Treatment of Unamortized Debenture Discount or Premium

The treatment of unamortized debenture discount or premium is an essential aspect of corporate accounting. When a company issues debentures at a discount or premium, it does not recognize the entire amount as an immediate expense or income. Instead, it amortizes the discount or premium over the life of the debenture. This ensures that the expense or income is systematically allocated to different accounting periods.

Meaning of Unamortized Debenture Discount and Premium

When a company issues debentures:

  • At a Discount: The company receives less than the face value but repays the full value at maturity. The difference is recorded as a loss and amortized over the debenture’s life.

  • At a Premium: The company receives more than the face value. The excess amount is recorded as a gain and amortized over time.

Any portion of the discount or premium that has not yet been written off is called the unamortized amount.

Accounting Treatment of Unamortized Debenture Discount:

A. Initial Recognition of Debenture Discount

When debentures are issued at a discount, the company records the discount as a loss under a separate account called the Debenture Discount Account. The entry is:

Bank A/c Dr. (Amount received)
Discount on Issue of Debentures A/c Dr. (Discount amount)
To Debentures A/c (Face value of debentures)

The discount is treated as a capital loss and appears as an asset under “Miscellaneous Expenditures” in the Balance Sheet.

B. Amortization of Debenture Discount

Instead of charging the entire discount to the Profit & Loss Account immediately, the company writes it off periodically using the straight-line method or the effective interest method. The journal entry is:

Profit & Loss A/c Dr.
To Discount on Issue of Debentures A/c

The discount is proportionately transferred to expenses every year, ensuring that the cost is allocated across the debenture’s tenure.

C. Impact on Financial Statements

  • Profit & Loss Account shows an annual amortization expense.

  • Balance Sheet reflects the unamortized discount under assets.

At the time of redemption, any remaining unamortized discount must be fully written off to ensure accurate accounting.

Accounting Treatment of Unamortized Debenture Premium:

A. Initial Recognition of Debenture Premium

When debentures are issued at a premium, the company records the premium as a gain under the Securities Premium Reserve Account. The journal entry is:

Bank A/c Dr. (Total amount received)
To Debentures A/c (Face value of debentures)
To Securities Premium Reserve A/c (Premium amount)

The Securities Premium Reserve is treated as a capital reserve and can be used only for specific purposes under Company Law, such as:

  • Issuing bonus shares

  • Writing off preliminary expenses

  • Writing off debenture discounts

B. Amortization of Debenture Premium

Since the premium received is an income, companies may choose to amortize it over the life of the debentures rather than recognizing it immediately. The entry is:

Securities Premium Reserve A/c Dr.
To Profit & Loss A/c

This ensures that the premium is recognized gradually, matching income with the period of the debenture’s tenure.
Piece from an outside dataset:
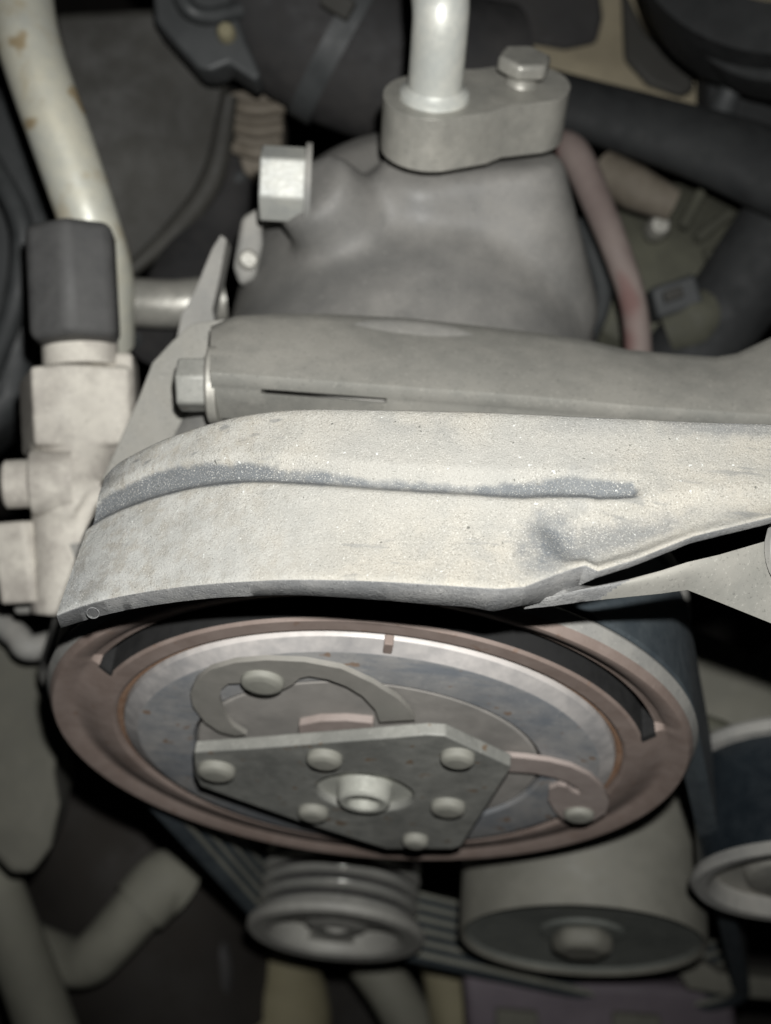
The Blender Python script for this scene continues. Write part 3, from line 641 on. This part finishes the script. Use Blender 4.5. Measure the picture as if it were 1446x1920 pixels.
# ================================================================== BACKGROUND, LEFT AND TOP
o = tube('short_hose', [D(190, 556, 318), D(250, 566, 318), D(330, 570, 318), D(420, 560, 320)], 6.0, 'fitting', None, 24)
tag(o, 'short pale horizontal pipe behind the black cap', 'pipe')
pn = empty('air_duct', D(260, 250, 340), 'dark grey plastic duct panel right of the stained pipe', 'duct')
prism('panel', [D(x, y, d) for x, y, d in ((96, 22, 330), (300, 12, 336), (420, 110, 344), (436, 260, 350), (402, 360, 352), (330, 450, 350), (240, 512, 346), (130, 470, 338))], FW*50 + UP*8, 'grey_plastic', pn, 40, 4.0, 3)
tube('edge_bead', [D(430, 180, 346), D(400, 330, 348), D(330, 430, 346), D(244, 508, 342)], [2.4, 3.4, 3.0, 2.0], 'grey_plastic', pn, 16)
o = prism('side_cover', [D(x, y, 342) for x, y in ((-120, 140), (10, 150), (62, 330), (110, 430), (60, 640), (40, 760), (-120, 900))], FW*30, 'slate', None, 40, 5, 3)
tag(o, 'dark slate plastic cover at the left edge behind the stained pipe', 'cover')
clp = empty('cable_clip', D(370, 60, 318), 'dark plastic clip with a small pale stud at the top', 'clip')
prism('arm', [D(x, y, 316) for x, y in ((282, -60), (420, -60), (455, 60), (490, 140), (478, 152), (430, 118), (396, 132), (372, 128), (290, 40))], FW*12, 'slate', clp, 40, 1.8, 3)
lathe('stud', [(0, 2.2), (1.6, 2.0), (2.3, 1.0), (2.3, -2)], D(424, 60, 314), -FW, 'yellow', clp, 24)
tube('cable', [D(330, -40, 312), D(352, 14, 311), D(392, 30, 313), D(450, 18, 316)], 2.2, 'slate', clp, 14)
cn = empty('brown_connector', D(480, 250, 352), 'blurred brown plastic plug above the bright hex bolt', 'connector')
prism('plug', [D(x, y, 352) for x, y in ((430, 172), (500, 160), (530, 205), (528, 290), (490, 345), (456, 320), (440, 260))], FW*22, 'brown', cn, 40, 2.5, 3)
for k, (y, h) in enumerate(((196, 10), (236, 10), (276, 9))):
    tube('ridge', [D(432 + k*5, y, 350), D(480, y + 10, 348), D(530 - k*4, y + 4, 350)], 2.0, 'brown', cn, 12, 5)
o = tube('wire_loom', [D(300, 640, 330), D(372, 470, 352), D(420, 380, 360), D(440, 250, 372), D(420, 150, 380)], [10, 9, 9, 10, 10], 'hose', None, 20, 8)
tag(o, 'dark dusty wire loom rising behind the compressor ear', 'cable')
o = tube('radiator_hose', [D(380, -190, 330), D(500, -30, 334), D(640, 75, 338), D(790, 130, 344), D(940, 150, 352)], [22, 22, 22, 21, 20], 'hose', None, 40, 10)
tag(o, 'thick dark rubber hose crossing behind the upright pipe', 'hose')
tp = empty('tan_shroud', D(1100, 110, 372), 'tan painted metal frame with dark recesses at the top right', 'shroud')
prism('sheet', [D(x, y, 378) for x, y in ((860, -80), (1200, -80), (1225, 60), (1322, 140), (1324, 226), (1250, 215), (1130, 190), (1000, 120), (880, 60))], FW*8, 'tan', tp, 40, 1.2)
prism('recess_shade', [D(x, y, 374) for x, y in ((880, -70), (1120, -70), (1132, 30), (1120, 78), (1060, 90), (980, 76), (900, 30))], FW*3, 'hose', tp, 40, 2.0)  # dark plates stand in for the shade inside the frame's recesses
prism('recess_shade', [D(x, y, 374) for x, y in ((1165, -40), (1215, 60), (1300, 128), (1306, 166), (1280, 182), (1215, 158), (1172, 110))], FW*3, 'grey_plastic', tp, 40, 2.0)
bp_ = empty('black_housing', D(1330, 60, 348), 'black round plastic housing in the top right corner', 'housing')
lathe('ring', [(17, 0), (19, -2), (22, -2.5), (26, -1), (29, 4), (29.5, 18), (18, 20), (17, 4)], D(1490, 0, 336), -FW - RT*0.35 + UP*0.1, 'black', bp_, 64, 40, close=True)
lathe('lens', [(0, 1.0), (12, 0.6), (17.2, -1)], D(1490, 0, 346), -FW - RT*0.35 + UP*0.1, 'tan', bp_, 48)
lathe('outer_shell', [(31, 12), (34, 9), (38, 10), (41, 16), (42, 40), (30, 42)], D(1478, -36, 352), -FW - RT*0.25 + UP*0.15, 'black', bp_, 64, 40)
tube('strut', [D(1402, 120, 338), D(1370, 168, 340), D(1345, 230, 346)], [3, 3, 4], 'slate', bp_, 16)
prism('side_web', [D(x, y, 352) for x, y in ((1326, 100), (1446, 190), (1500, 200), (1500, 330), (1330, 260))], FW*14, 'black', bp_, 40, 2)
o = tube('cross_rail', [D(980, 170, 346), D(1100, 205, 340), D(1260, 252, 334), D(1400, 300, 328), D(1560, 372, 320)], [9, 9.5, 10.5, 12, 13], 'black', None, 28, 8, flat=0.7)
tag(o, 'dark blue black rail slanting down to the right edge', 'rail')
o = tube('pink_hose', [D(1044, 268, 322), D(1078, 290, 318), D(1120, 380, 314), D(1160, 480, 312), D(1190, 580, 312), D(1200, 700, 314)], [3.8, 4.2, 3.8, 3.5, 3.3, 3.3], 'pinkhose', None, 24, 8)
tag(o, 'dusty pinkish hose curving down right of the compressor', 'hose')
al = empty('olive_motor', D(1250, 440, 350), 'dark olive ribbed motor casing right of the pinkish hose', 'motor')
lathe('casing', [(0, 6), (20, 6), (27, 2), (30, -6), (30, -40)], D(1240, 500, 362), -FW - RT*0.15 + UP*0.4, 'olive', al, 64, 35)
lathe('stud', [(0, 2.5), (2.2, 2.3), (3.0, 1), (3.0, -6)], D(1236, 424, 346), -FW, 'fitting', al, 24)
for k in range(5):
    a = -0.6 + k*0.42
    p0 = D(1240, 500, 354); tube('cooling_rib', [p0 + (RT*math.cos(a) + UP*math.sin(a))*12 - FW*1, p0 + (RT*math.cos(a) + UP*math.sin(a))*24 - FW*0], [1.6, 1.4], 'olive', al, 10, 4)
o = tube('rounded_lever', [D(1130, 318, 346), D(1190, 352, 342), D(1262, 384, 342)], [5.5, 6.0, 4.5], 'brown', None, 20)
tag(o, 'small brown rounded lever above the olive motor', 'lever')
o = tube('dark_cable', [D(1150, 860, 352), D(1250, 720, 352), D(1370, 570, 346), D(1460, 440, 338), D(1560, 330, 330)], [12, 12, 12, 12, 13], 'black', None, 20)
tag(o, 'thick black cable curving up along the right edge', 'cable')
o = tube('grey_lug', [D(1250, 620, 344), D(1300, 600, 342), D(1345, 575, 342)], [7, 8, 6], 'olive', None, 20)
tag(o, 'small grey olive lug beneath the olive motor', 'lug')

# ================================================================== RIGHT AND LOWER BACKGROUND
eb = empty('engine_casting', D(1380, 1300, 320), 'grey green engine casting at the right behind the large pulley', 'casting')
prism('wall', [D(x, y, 318) for x, y in ((1240, 1170), (1320, 1185), (1500, 1262), (1560, 1400), (1540, 1470), (1240, 1470))], FW*40, 'block', eb, 40, 5, 3)
tube('ridge', [D(1290, 1345, 313), D(1350, 1372, 312), D(1410, 1400, 312)], [2.2, 3.0, 2.2], 'olive', eb, 14)
prism('ledge', [D(x, y, 312) for x, y in ((1296, 1392), (1420, 1412), (1560, 1420), (1560, 1480), (1290, 1470))], FW*16, 'block', eb, 40, 3, 3)
o = prism('left_casting', [D(x, y, 330) for x, y in ((-60, 1190), (40, 1200), (92, 1240), (118, 1330), (102, 1450), (112, 1510), (96, 1590), (60, 1640), (20, 1640), (-60, 1560))], FW*40 - RT*6, 'block', None, 40, 8, 3)
tag(o, 'rough grey engine casting at the left edge beside the large pulley', 'casting')
o = tube('left_cable', [D(-30, 1140, 312), D(30, 1190, 306), D(60, 1215, 304), D(150, 1190, 310)], 3.2, 'cast', None, 14)
tag(o, 'thin grey cable below the valve block at left', 'cable')
eh = empty('elbow_tube', D(200, 1780, 400), 'pale greenish elbow tube in the lower left', 'tube')
tube('bend', [D(52, 1772, 404), D(120, 1800, 398), D(165, 1800, 394), D(205, 1765, 392), D(255, 1708, 392), D(300, 1668, 394)], [7.4, 7.6, 7.8, 7.8, 8.2, 8.6], 'tube', eh, 28, 8)
tube('collar', [D(262, 1700, 391), D(312, 1652, 394), D(345, 1668, 396)], [9.4, 9.8, 9.0], 'tube', eh, 28, 6)
o = tube('long_tube', [D(-50, 1560, 372), D(10, 1720, 374), D(60, 1850, 378), D(110, 1990, 384)], [8.2, 8.4, 8.6, 9.0], 'tube', None, 28, 8)
tag(o, 'straight pale greenish tube running down the lower left corner', 'tube')
o = tube('bulb_canister', [D(536, 1760, 460), D(536, 1800, 458), D(540, 1850, 456), D(542, 1900, 454), D(542, 2000, 452)], [8, 9.5, 13.5, 15, 15.5], 'yellow', None, 32, 8)
tag(o, 'dim tan bottle shaped canister below the small grooved pulley', 'canister')
o = tube('diagonal_strut', [D(690, 1800, 450), D(740, 1868, 448), D(810, 1990, 446)], [8, 8.5, 9], 'tube', None, 24, 6)
tag(o, 'pale diagonal strut below the small grooved pulley', 'strut')
o = tube('yellow_tube', [D(822, 1790, 442), D(842, 1860, 440), D(862, 1990, 438)], [7, 8, 8.5], 'yellow', None, 24, 6)
tag(o, 'dim yellowish tube left of the purple box', 'tube')
pb = empty('purple_box', D(1130, 1880, 400), 'dull purple plastic box beneath the smooth idler', 'box')
prism('shell', [D(x, y, 398) for x, y in ((868, 1806), (960, 1836), (1220, 1846), (1378, 1862), (1392, 2020), (884, 2020))], FW*30, 'purple', pb, 40, 3, 3)
for x0, x1, y0 in ((930, 1010, 1895), (1150, 1240, 1902)):
    prism('pale_label', [D(x, y, 395) for x, y in ((x0, y0), (x1, y0 + 6), (x1 + 6, 2010), (x0, 2010))], FW*5, 'block', pb, 40, 1)
o = prism('grey_bracket', [D(x, y, 388) for x, y in ((1270, 1815), (1320, 1806), (1350, 1826), (1500, 1840), (1500, 1880), (1390, 1872), (1290, 1856))], FW*10, 'block', None, 40, 1.5)
tag(o, 'small grey green bracket below the smooth idler at right', 'bracket')
o = tube('dark_wall_tube', [D(130, 1460, 470), D(240, 1600, 468), D(330, 1900, 470)], [40, 44, 46], 'floor', None, 32, 6)
tag(o, 'large dark hose deep behind the elbow tube', 'hose')

# a few more wires, clips and plugs in the gaps
for nm, pts, r, m_, lab, cat in (
    ('thin_wire', [(560, -40, 372), (530, 60, 366), (505, 140, 362), (520, 220, 368)], 2.0, 'pinkhose', 'thin reddish wire left of the thick dark hose', 'wire'),
    ('thin_wire', [(250, 640, 330), (300, 520, 344), (360, 430, 350), (452, 330, 356)], 2.2, 'slate', 'thin dark wire crossing below the grey duct panel', 'wire'),
    ('thin_wire', [(-20, 300, 326), (40, 420, 322), (30, 560, 324), (-20, 700, 330)], 3.0, 'slate', 'dark cable at the left edge beside the black cap', 'cable'),
    ('thin_wire', [(1090, 660, 330), (1130, 560, 336), (1108, 470, 340), (1085, 420, 344)], 2.4, 'slate', 'dark wire between the compressor and the pinkish hose', 'wire'),
    ('thin_wire', [(1300, 1480, 330), (1300, 1380, 326), (1350, 1290, 322), (1470, 1210, 318)], 2.6, 'slate', 'dark wire lying on the engine casting at right', 'wire'),
    ('thin_wire', [(380, 2000, 440), (420, 1840, 436), (400, 1740, 440), (340, 1600, 450)], 3.2, 'hose', 'dim cable right of the elbow tube', 'cable')):
    o = tube(nm, [D(*p) for p in pts], r, m_, None, 12, 8); tag(o, lab, cat)
hc_ = empty('hose_clamp', D(640, 75, 330), 'dull metal clamp band around the thick dark hose', 'clamp')
pa, pb_ = D(600, 50, 337), D(640, 75, 338); ax_ = (pb_ - pa).normalized()
lathe('band', [(22.6, -3), (23.2, -3), (23.2, 3), (22.6, 3)], pb_, ax_, 'slate', hc_, 64, 35, close=True)
box('screw_block', pb_ - FW*23.5, ax_*4, ax_.cross(FW)*2.6, FW*2, 'grey_plastic', hc_, 0.6)
pg = empty('wire_plug', D(1160, 585, 338), 'small dark plug beside the lower pinkish hose', 'connector')
box('shell', D(1262, 560, 340), RT*6 + UP*2, UP*4 - RT*1.2, FW*5, 'slate', pg, 1.0)
box('latch', D(1262, 552, 334), RT*2.4 + UP*0.8, UP*1.4 - RT*0.4, FW*1.2, 'grey_plastic', pg, 0.4)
C. Impact on Financial Statements

  • The Profit & Loss Account may show an annual transfer of premium as income.

  • The Balance Sheet reflects unamortized premium under the reserves and surplus section.
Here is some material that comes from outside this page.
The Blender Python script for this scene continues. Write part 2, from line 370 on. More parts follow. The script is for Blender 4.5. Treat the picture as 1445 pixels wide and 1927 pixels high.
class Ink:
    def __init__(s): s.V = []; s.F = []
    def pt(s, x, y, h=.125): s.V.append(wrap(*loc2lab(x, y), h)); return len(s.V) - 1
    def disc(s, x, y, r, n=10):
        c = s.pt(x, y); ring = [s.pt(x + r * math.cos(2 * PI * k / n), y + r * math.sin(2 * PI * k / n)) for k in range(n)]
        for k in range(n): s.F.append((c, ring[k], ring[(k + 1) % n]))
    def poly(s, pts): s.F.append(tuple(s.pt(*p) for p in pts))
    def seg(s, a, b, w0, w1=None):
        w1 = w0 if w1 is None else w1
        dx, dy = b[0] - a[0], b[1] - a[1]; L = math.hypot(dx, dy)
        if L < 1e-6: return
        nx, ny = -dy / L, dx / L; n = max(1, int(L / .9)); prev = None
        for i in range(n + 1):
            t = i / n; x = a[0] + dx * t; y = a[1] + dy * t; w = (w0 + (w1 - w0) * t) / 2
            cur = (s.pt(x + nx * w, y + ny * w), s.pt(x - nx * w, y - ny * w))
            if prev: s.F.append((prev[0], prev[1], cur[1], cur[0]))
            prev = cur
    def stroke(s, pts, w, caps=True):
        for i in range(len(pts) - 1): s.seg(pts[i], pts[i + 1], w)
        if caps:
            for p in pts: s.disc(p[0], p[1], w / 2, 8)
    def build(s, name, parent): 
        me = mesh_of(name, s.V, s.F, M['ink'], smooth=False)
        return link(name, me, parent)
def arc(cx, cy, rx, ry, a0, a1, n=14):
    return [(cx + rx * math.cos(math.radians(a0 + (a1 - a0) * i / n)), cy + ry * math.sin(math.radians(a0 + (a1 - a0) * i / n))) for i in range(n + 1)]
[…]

At the time of redemption, any remaining unamortized premium may be adjusted against reserves.

Early Redemption and Its Impact on Unamortized Discount or Premium:

When a company redeems debentures before maturity, it must adjust any unamortized discount or premium as follows:

A. Unamortized Discount

  • The remaining discount is fully written off in the Profit & Loss Account.

  • The journal entry is:

Profit & Loss A/c Dr.
To Discount on Issue of Debentures A/c

This ensures that all associated costs are accounted for before debenture repayment.

B. Unamortized Premium

  • If the premium has not been fully amortized, it is transferred to General Reserve or used to write off redemption losses.

  • The journal entry is:

Securities Premium Reserve A/c Dr.

To General Reserve A/c

This ensures that the premium is correctly adjusted before the final redemption.

Regulatory and Tax Implications:

A. Regulatory Guidelines

  • Companies must comply with accounting standards (AS-16 or Ind-AS 32) when amortizing discounts and premiums.

  • The Companies Act, 2013 restricts the use of Securities Premium Reserve and mandates specific uses.

B. Tax Considerations

  • Discount on debentures is treated as a business expense and can be deducted for tax purposes.

  • Premium on debentures is not taxable upfront but may be taxed when transferred to reserves.